Hi, I’m Jim from Zoar Outdoor on behalf
of expertvillage.com. In this segment we’re going to be talking about fishing gear and
especially fly fishing. It is important to protect your rods, after all they’re a valuable
investment and something that you can be able to use for most of your life. I’ve had this
particular rod for example for 20 years. So some fly rod manufacturers will provide a
case with the rod, just as you can see here. But if you have an entry level rod that, for
example an inexpensive fiberglass rod that didn’t come with its own protective case,
just go on down to your hardware store and get a cap and some PVC tubing and you can
setup our own protective case, and believe me these are great, you can drive a truck
over these babies and it’ll protect your rod.
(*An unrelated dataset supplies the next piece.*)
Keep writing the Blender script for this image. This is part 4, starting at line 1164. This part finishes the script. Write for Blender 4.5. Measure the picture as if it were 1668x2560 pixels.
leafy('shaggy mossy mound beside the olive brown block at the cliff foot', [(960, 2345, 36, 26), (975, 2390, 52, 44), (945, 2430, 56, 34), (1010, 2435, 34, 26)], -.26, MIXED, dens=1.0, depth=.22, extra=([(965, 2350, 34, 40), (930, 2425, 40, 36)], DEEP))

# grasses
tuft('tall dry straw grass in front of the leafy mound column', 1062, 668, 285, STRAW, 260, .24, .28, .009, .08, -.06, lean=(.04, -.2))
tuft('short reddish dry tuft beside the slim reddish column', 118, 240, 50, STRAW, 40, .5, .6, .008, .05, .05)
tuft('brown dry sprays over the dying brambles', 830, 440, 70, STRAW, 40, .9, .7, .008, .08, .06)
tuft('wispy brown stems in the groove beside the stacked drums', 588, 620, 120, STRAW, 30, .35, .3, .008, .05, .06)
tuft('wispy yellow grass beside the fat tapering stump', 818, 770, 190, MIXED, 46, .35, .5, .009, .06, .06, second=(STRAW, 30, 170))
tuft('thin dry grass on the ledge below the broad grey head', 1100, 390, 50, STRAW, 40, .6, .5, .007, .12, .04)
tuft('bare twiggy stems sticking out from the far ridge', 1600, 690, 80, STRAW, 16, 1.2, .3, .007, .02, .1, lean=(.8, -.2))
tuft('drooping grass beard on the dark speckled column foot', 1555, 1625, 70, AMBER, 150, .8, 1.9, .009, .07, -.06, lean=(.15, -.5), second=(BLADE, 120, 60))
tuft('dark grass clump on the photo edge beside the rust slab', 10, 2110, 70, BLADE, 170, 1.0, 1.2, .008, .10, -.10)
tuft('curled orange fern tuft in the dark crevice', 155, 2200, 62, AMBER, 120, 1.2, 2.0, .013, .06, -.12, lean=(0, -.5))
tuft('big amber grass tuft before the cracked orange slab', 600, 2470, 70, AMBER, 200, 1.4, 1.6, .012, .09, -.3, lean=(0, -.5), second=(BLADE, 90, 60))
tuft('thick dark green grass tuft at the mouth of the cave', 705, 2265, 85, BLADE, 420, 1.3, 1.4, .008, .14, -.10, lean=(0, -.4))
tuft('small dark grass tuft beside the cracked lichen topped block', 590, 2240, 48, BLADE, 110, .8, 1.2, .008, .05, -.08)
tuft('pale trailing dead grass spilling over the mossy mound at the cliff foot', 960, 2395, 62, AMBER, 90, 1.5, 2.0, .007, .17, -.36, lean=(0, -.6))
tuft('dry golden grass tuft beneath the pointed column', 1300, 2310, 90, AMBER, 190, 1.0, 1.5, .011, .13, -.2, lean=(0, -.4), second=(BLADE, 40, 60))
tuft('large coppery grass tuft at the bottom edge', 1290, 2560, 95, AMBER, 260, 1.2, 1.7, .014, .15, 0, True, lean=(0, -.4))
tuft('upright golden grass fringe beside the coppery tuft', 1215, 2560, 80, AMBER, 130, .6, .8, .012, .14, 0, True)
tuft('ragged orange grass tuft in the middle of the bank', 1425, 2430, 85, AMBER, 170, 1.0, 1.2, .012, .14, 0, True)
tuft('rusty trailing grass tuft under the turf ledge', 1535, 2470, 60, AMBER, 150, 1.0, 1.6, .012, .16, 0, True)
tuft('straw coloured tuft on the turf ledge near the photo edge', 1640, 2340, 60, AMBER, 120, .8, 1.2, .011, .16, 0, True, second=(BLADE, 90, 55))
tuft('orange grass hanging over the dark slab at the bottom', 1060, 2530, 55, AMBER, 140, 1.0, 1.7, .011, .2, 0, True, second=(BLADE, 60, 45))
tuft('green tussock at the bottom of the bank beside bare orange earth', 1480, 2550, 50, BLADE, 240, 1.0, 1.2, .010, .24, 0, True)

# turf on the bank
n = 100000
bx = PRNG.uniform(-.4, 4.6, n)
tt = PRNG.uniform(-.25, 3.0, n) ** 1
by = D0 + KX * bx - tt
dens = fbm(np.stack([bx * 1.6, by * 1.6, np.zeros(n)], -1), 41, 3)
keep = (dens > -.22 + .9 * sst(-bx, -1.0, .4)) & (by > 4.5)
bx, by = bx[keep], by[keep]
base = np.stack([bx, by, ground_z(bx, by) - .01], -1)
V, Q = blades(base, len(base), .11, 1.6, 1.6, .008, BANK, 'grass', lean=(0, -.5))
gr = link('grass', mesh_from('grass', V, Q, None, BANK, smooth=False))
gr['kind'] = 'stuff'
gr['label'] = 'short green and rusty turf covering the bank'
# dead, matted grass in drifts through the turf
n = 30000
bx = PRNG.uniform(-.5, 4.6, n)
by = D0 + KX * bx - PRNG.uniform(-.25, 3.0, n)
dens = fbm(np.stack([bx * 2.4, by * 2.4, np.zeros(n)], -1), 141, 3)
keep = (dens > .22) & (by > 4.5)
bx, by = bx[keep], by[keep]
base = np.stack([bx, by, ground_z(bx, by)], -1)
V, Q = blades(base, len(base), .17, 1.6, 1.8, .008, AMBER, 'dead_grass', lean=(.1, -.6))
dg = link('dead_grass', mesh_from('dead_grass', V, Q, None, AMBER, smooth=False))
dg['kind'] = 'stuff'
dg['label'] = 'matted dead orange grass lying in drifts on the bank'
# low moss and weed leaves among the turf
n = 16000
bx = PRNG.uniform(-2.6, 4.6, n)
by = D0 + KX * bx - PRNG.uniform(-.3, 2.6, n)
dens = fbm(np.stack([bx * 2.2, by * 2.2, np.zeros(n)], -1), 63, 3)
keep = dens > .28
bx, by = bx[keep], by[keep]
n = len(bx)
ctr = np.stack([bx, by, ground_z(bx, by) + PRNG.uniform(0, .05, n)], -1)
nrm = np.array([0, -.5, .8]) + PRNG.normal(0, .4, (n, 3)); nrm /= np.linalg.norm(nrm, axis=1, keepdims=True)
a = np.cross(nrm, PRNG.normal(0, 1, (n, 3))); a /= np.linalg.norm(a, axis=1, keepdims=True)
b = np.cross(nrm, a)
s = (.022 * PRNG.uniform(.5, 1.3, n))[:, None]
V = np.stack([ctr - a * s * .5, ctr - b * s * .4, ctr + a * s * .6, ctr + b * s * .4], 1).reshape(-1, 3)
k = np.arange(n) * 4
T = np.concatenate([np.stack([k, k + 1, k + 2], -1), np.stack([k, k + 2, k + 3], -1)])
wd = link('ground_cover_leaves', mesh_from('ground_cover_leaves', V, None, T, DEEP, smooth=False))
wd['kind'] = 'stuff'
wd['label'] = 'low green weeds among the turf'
Other options and by the way you can
get them in different lengths, of course depending on the length of your fly rods, so this is
a nice 2 piece setup, where this is for a 4 or 5 piece setup. Other options such as
made by Orvis, it’s a delightful little rig, probably no longer made but allow you
to put in a couple of different fly rods and equipment and put your other fishing gear
inside here so that you have a convenient carry system for your gear. If you’re going
out in a boat or if you want something that you can use in a big hurry, this kind of a
unit, which is available from places like Cabelas or Orvis or William Joseph or any
number of other manufacturers, is a wonderful thing to have. You can have a strong fly rod
all set to fish, but it’s protective in a PVC tubing that includes the fly rod as
well. If you’re going out in a situation where you might be using more than one fly
rod for example, a floating line and a sink tip line, you can get a side by unit. These
work really well to protect, it’s got the PVC on both sides and it’s got the protective
padding for your reel. I use this all the time when I’m guiding so we can switch back
and forth between different techniques, such as fishing for rising trout with a dry fly,
or for floating through a section where there aren’t rising trout, we can use the sinking
line with a streamer or a nymphs or a wet fly. So this is really convenient, and it
gives you great protection which is essential for your great gear.